3. La contribution du TGV à la politique d'aménagement du territoire
Le
rapport de présentation du schéma directeur des liaisons
ferroviaires à grande vitesse soulignait l'intérêt du TGV
comme instrument de la politique d'aménagement du territoire. Cette
affirmation mérite aujourd'hui d'être nuancée.
Le caractère très partiel de la réalisation du
schéma directeur de 1992 a privé le TGV d'une partie de son
intérêt compte tenu de l'absence d'un réel réseau
national
à grande vitesse
.
Pour des raisons évidentes, les liaisons TGV qui sont d'ores et
déjà réalisées ou qui sont en cours de travaux
étaient celles qui étaient les plus rentables et les
préoccupations liées à l'aménagement du territoire
n'étaient pas prépondérantes dans la décision de
leur réalisation. En effet, elles relient des pôles
économiques de première importance pour lesquels
il est
difficile d'évaluer l'impact de la liaison TGV en terme d'accroissement
du développement local
.
Par ailleurs, dans l'hypothèse de la construction d'une ligne
fondée essentiellement sur des préoccupations liées
à l'aménagement du territoire,
la seule réalisation de
l'infrastructure ne peut suffir à induire de nouvelles activités
économiques
. Comme le soulignait les conclusions de la commission
" Réseaux et territoires " précédemment
citée, "
une autoroute ou une gare de TGV ne contribueront
véritablement au développement d'une ville moyenne que si elles
s'accompagnent de la création d'un ensemble de services technologiques,
financiers, universitaires qui contribuent à l'implantation
d'activités nouvelles
". Elles indiquaient également que
"
dans certains cas, l'amélioration des infrastructures de
transport entre des régions de niveaux économiques trop
disparates pouvait même conduire à une relative
dévitalisation de certaines agglomérations
".
Enfin, force est de constater qu'au-delà des contestations liées
aux dommages environnementaux causés par la construction de lignes
nouvelles, la
création d'une liaison TGV peut pénaliser au fur
et à mesure de sa réalisation les régions en situation
intermédiaire
, sans qu'elles puissent bénéficier en
contrepartie de compensations (gares nouvelles, maintien d'une desserte
classique performante). Il s'agit là d'un phénomène
qualifié par certains d'" effet tunnel ". Ce dernier
s'étend plus particulièrement aux sections des lignes classiques
empruntées par les TGV pour les dessertes terminales sur lesquelles de
nombreux arrêts sont supprimés par rapport aux dessertes
antérieures. C'est le cas en particulier des liaisons TGV avec la
Bretagne à partir de Rennes et des liaisons TGV Poitiers-La Rochelle.
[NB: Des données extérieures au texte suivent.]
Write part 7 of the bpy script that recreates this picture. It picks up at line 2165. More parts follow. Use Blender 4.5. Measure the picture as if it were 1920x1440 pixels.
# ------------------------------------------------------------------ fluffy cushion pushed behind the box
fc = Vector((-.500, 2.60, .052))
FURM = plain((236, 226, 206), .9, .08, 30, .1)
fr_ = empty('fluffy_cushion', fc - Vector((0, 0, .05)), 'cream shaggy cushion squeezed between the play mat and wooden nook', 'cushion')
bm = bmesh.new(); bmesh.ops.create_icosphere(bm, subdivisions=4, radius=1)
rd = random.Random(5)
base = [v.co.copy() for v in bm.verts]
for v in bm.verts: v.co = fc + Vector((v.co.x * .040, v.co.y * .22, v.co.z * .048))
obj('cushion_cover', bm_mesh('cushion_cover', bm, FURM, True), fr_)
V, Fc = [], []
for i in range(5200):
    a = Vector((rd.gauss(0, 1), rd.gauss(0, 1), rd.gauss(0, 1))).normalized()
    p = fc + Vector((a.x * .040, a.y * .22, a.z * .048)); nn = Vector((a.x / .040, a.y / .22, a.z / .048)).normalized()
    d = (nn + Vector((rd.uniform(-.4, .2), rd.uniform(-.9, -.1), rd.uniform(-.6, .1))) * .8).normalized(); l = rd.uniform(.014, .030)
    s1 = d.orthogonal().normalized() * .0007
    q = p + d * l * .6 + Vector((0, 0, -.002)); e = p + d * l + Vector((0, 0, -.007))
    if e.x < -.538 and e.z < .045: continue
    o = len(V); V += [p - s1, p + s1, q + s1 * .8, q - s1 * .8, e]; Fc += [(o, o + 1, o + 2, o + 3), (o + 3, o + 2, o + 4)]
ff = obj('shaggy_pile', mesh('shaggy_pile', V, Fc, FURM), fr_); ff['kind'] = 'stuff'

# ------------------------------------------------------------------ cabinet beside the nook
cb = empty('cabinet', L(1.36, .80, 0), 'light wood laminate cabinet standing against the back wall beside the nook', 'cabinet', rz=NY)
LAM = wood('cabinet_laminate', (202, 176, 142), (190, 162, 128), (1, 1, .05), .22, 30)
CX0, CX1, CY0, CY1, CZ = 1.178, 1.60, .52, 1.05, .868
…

Une telle situation est d'autant plus inquiétante que l'utilisation des
trains à grande vitesse pour des relations régionales est loin
d'être négligeable.
Le schéma directeur de 1992 soulignait que le TGV offrait "
une
bonne complémentarité avec le réseau classique
"
grâce, d'une part, à la compatibilité de cette technique
avec des voies classiques, et d'autre part, "
aux correspondances
adaptées des dessertes TGV et des autres dessertes, notamment celles des
systèmes régionaux de transports
".
A cet égard, les critiques suscitées par l'implantation de gares
TGV en rase campagne sont significatives. L'absence de liaisons avec le
réseau classique et en particulier avec les trains express
régionaux (TER) explique la faible fréquentation de ces gares
intermédiaires à la fois éloignées des
centre-villes et dépourvues de correspondances régionales
à l'image de la gare Picardie sur la ligne TGV Nord ou de la gare de
Mâcon-Loché sur la ligne TGV Sud-Est. Ces dessertes exercent un
effet dissuasif sur les voyageurs incités à recourir à
leur voiture, surtout si ils parcourent des trajets requérant par route
une à deux heures. La question se trouve aujourd'hui clairement
reposée à propos du TGV-Est, et particulièrement de la
gare Lorraine, prévue entre Metz et Nancy et qui ne sera pas
reliée au réseau Métrolor.
De façon plus générale, on peut considérer que la
SNCF a eu tendance à minorer l'importance des dessertes
intermédiaires, la méthodologie qu'elle utilise pour le calcul de
ses prévisions de trafic l'y incitant au demeurant. Or, ces dessertes
sont susceptibles d'apporter un trafic non négligeable et de constituer
des atouts pour le chemin de fer face à la concurrence de la voiture
individuelle. Il est donc évident que si ces arrêts
intermédiaires ne bénéficient que d'une desserte
limitée et si de surcroît ils se situent hors des
agglomérations, ils ne permettent pas à la SNCF d'attirer les
voyageurs. Néanmoins, les arbitrages, demeurent en ce domaine
délicats, le contournement des agglomérations conditionnant en
partie le gain de temps obtenu sur l'ensemble de la relation.